Everyone in this arena today knows that America has too few teachers of color. Nationwide, more than 35 percent of public school students are black or Hispanic. But less than 15 percent of our teachers are black or Latino. It is especially troubling that less than two percent of our nation's teachers are African-American males. Less than one in 50! It's unacceptable.

When I was CEO of the Chicago Public Schools, I used to go into elementary schools that did not have a single black male teacher, though all of the students were black and many grew up in single-parent homes. How can that be a good thing for children, especially for our young boys?

The under-representation of African-American men in the teaching profession is a serious problem.

And it is not a self-correcting problem. Our children need you.

That's one reason why I was so thrilled to hear about Kamal Watkins, North Carolina's Teaching Assistant of the Year and the Grand Marshal in this year's Homecoming Parade. Kamal expects to start work as a kindergarten teacher in January. Kamal, can you stand to be recognized?

Now, Kamal is a proud son of Fayetteville State, twice over. He first graduated with a bachelors' degree in English Language and Literature in 2005.

When he graduated, Kamal wasn't sure that he wanted to be a kindergarten teacher. He was a football star. As a receiver and kick returner, he helped the Broncos win the CIAA championship in both 2002 and 2003.

But Kamal was also determined to disprove the notion that black males are underachievers. He wanted to serve as a role model for younger students, especially black boys.

Not long after graduating, he went to work as a kindergarten teaching assistant at College Lakes Elementary School. There he learned how fun and rewarding it was to work with kindergarten students.

He learned that when children were young, he could make the biggest difference in their lives.

He learned that African-American men were wrong to think that teaching elementary school was somehow women's work—we must break through that myth.

And he learned, as he says, that "students don't care how much you know, until they know how much you care."

Before long, Kamal's family and friends started telling him that he would make a great teacher, and that he should go back to school to get an education degree and his teaching license.

Yet it was his lead teacher, Mrs. Jaime Haggerty that absolutely insisted Kamal return to FSU. Mrs. Haggerty wouldn't take no for an answer.

From the day Kamal walked into her classroom five years ago to help, Mrs. Haggerty told Kamal he had to go back to school to get his teaching degree. And she didn't stop telling him that until he came back to FSU. That's what great teachers do—they inspire, they push, they change lives. They shape the future.

Kamal and Angela McClary-Rush are just two of so many examples of FSU graduates who followed their passion—and chose to lead a life of consequence.

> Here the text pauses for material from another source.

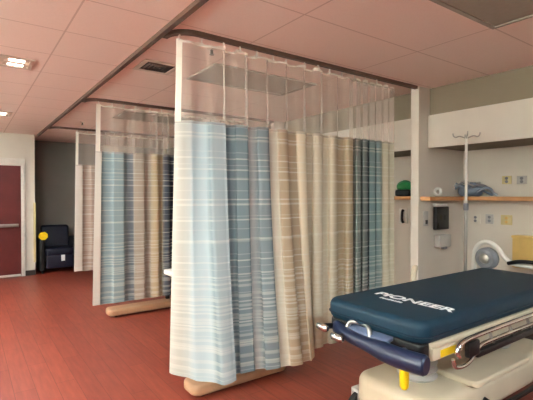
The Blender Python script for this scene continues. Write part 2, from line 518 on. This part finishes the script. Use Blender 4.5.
nb = [b_ for k, b_ in enumerate(nb) if not (k % 2 and near_rows+tail_rows and (k//2 in (0, 1, 3, 11)))][:32]
def folds_near(q):
    if q < .14: return .26, .020
    if q < .72: return .20, .032
    return .10, .036
def bulge_near(q):
    e = min(1, max(0, (q-.14)/.26))
    b_ = .15*math.exp(-((q-.11)/.055)**2) + .04 + .16*e*e*(3-2*e)
    return b_*min(1, max(0, q/.05))*(1 if q < .45 else max(0, 1-(q-.45)/.045))
make_curtain('nearest striped curtain, widest, blue then beige, its net hung from a curved rail', DIV[0], 1.244, 3.62, nb,
    True, 3, folds_near, None, (.03, .20, 0), bulge_near)
def folds_mid(q):
    return (.26, .026) if q < .3 else (.16, .035)
mb = bands_of([(97, 101, (226, 220, 208)), (104, 126, (142, 158, 160)), (129.6, 131.6, (116, 122, 128)), (133, 151, (172, 161, 147)), (154, 163, (190, 172, 142)), (165, 170, (78, 84, 94)), (172, 178, (44, 48, 58)), (185, 215, (110, 128, 132)), (230, 300, (180, 160, 132))], DIV[1], 0, 1.300)
make_curtain('middle striped curtain, half blue and half beige, partly hidden by the nearest one', DIV[1], 1.300, 3.4, mb,
    False, 5, folds_mid, None, (-.05, .02, 0))
make_curtain('farthest striped curtain, narrow strip in view beside the dark recess', DIV[2], 1.597, 3.2,
    [(0, (228, 218, 206)), (.07, (222, 210, 198)), (.10, (178, 158, 144)), (.3, (172, 150, 136)), (.5, (190, 170, 142)), (1, (110, 128, 132))],
    False, 8, folds_mid, None, (-.03, .02, 0))

# ------------------------------------------------------------------ overbed tables behind the curtains
def overbed_table(x, y, label):
    t = thing('overbed_table', label, 'table', (x, y, 0), 0, 'overbed tables behind the curtains')
    obj('base', slab(bmesh.new(), outline(0, 0, .92, .24, .07), .018, .10, .025), 'tan', t)
    for cx, cy in ((.09, .05), (.09, .19), (.83, .05), (.83, .19)):
        cs = obj('caster', lathe(bmesh.new(), [(.012, -.011), (.02, -.011), (.02, .011), (.012, .011)], 16, (cx, cy, .02), 'Y'), 'rubber', t)
    obj('column', B((.80, .10, .115), (.85, .15, .895), .008), 'rubber', t)
    obj('tabletop', slab(bmesh.new(), outline(-.015, .09, .87, .58, .03), .888, .925, .008), 'plastic_white', t)
    obj('crossbar', B((.15, .11, .865), (.85, .14, .895), .005), 'steel', t)
overbed_table(1.40, 2.90, 'overbed table whose tan base shows under the nearest curtain')
overbed_table(1.47, 5.47, 'overbed table whose tan base shows under the middle curtain')

# ------------------------------------------------------------------ recliner in the recess
t = thing('recliner_chair', 'dark navy recliner chair with yellow and white tags in the dark recess', 'chair', (1.54, 9.62, 0))
obj('seat', slab(bmesh.new(), outline(-.26, -.30, .26, .26, .05), .34, .50, .04), 'chair_vinyl', t)
bk = slab(bmesh.new(), outline(-.27, .14, .27, .30, .05), .42, .93, .05)
for v in bk.verts: v.co.y += (v.co.z-.42)*.25
obj('backrest', bk, 'chair_vinyl', t)
obj('front_panel', slab(bmesh.new(), outline(-.25, -.31, .25, -.26, .02), .10, .36, .02), 'chair_vinyl', t)
for s in (-1, 1):
    a = slab(bmesh.new(), outline(s*.315-.055, -.30, s*.315+.055, .28, .04), .06, .70, .03)
    arm = obj('armrest', a, 'black', t)
    for yy in (-.24, .22): obj('caster', lathe(bmesh.new(), [(.015, -.012), (.03, -.012), (.03, .012), (.015, .012)], 16, (s*.315, yy, .03), 'X'), 'rubber', t)
dm = bmesh.new()
vs = [dm.verts.new((-.30+.085*math.cos(k*PI/4+PI/8), -.312, .76+.085*math.sin(k*PI/4+PI/8))) for k in range(8)]
r = bmesh.ops.extrude_face_region(dm, geom=[dm.faces.new(vs)])
for v in r['geom']:
    if isinstance(v, bmesh.types.BMVert): v.co.y += .01
o = obj('yellow_tag', dm, 'yellow', t, False); o['label'] = 'yellow octagonal tag on the chair arm'
obj('tag_post', B((-.315, -.305, .66), (-.285, -.29, .80), .003), 'black', t)
o = obj('white_tag', B((.02, -.322, .24), (.09, -.311, .36), .003), 'print', t); o['label'] = 'small white tag on the chair front'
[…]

No one gets written up in the history books because they did something just for themselves. And no one touches lives for the better until they reach out to the world with curiosity, courage, and compassion. So Broncos, as you leave here today, commit to leading a life of consequence.

I congratulate every one of you on your wonderful accomplishment today. I know what it took to get here.

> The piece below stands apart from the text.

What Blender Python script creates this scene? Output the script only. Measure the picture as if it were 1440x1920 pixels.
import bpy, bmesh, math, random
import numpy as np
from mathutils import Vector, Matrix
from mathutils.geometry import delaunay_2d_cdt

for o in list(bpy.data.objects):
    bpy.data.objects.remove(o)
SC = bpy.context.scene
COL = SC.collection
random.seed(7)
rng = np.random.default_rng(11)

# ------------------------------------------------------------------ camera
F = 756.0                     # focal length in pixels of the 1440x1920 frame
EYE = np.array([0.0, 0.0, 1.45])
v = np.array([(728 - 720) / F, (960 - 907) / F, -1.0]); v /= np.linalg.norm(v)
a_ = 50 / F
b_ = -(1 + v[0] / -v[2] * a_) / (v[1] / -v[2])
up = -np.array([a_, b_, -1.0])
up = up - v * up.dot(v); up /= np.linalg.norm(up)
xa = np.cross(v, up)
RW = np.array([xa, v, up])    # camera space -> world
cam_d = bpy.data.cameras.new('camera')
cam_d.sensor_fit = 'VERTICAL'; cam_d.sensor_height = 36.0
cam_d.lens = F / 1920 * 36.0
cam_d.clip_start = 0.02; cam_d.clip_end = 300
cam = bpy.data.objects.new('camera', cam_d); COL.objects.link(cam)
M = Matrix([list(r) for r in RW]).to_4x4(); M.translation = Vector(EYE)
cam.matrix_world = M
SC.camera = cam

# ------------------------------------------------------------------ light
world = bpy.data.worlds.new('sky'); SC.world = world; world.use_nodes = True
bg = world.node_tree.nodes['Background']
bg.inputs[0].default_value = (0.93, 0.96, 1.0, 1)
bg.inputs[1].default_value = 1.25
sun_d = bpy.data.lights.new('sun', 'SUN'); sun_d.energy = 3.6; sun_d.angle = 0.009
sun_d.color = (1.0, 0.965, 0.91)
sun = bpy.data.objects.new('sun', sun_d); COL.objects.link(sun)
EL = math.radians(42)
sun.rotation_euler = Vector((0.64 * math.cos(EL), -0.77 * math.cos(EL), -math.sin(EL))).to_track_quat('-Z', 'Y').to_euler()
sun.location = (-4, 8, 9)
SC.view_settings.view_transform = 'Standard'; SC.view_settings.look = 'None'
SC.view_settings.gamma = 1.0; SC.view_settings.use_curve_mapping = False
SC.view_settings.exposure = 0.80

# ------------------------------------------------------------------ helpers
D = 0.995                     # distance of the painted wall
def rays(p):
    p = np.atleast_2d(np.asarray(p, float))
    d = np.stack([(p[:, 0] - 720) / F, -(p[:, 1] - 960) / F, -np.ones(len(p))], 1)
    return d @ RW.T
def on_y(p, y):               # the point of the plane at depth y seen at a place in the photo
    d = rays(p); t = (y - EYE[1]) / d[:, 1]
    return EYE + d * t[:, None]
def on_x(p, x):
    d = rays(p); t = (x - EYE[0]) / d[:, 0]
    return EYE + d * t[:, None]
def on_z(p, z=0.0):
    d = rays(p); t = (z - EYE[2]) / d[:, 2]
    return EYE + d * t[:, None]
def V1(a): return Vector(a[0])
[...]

FSU's official motto is "Res Non Verba," which means "deeds, not words." Class of 2011, by your accomplishments, you show deeds, not words.

Today, I hope you celebrate your journey here. Tomorrow—and every day in the years ahead—I hope you continue that journey as lifelong learners.

Everyone here today is so proud of each and every one of you. We look forward eagerly to the next stage of your journey. Represent your families and your extended FSU family with great pride. You inspire us, and give great hope for the future. Congratulations! And good luck!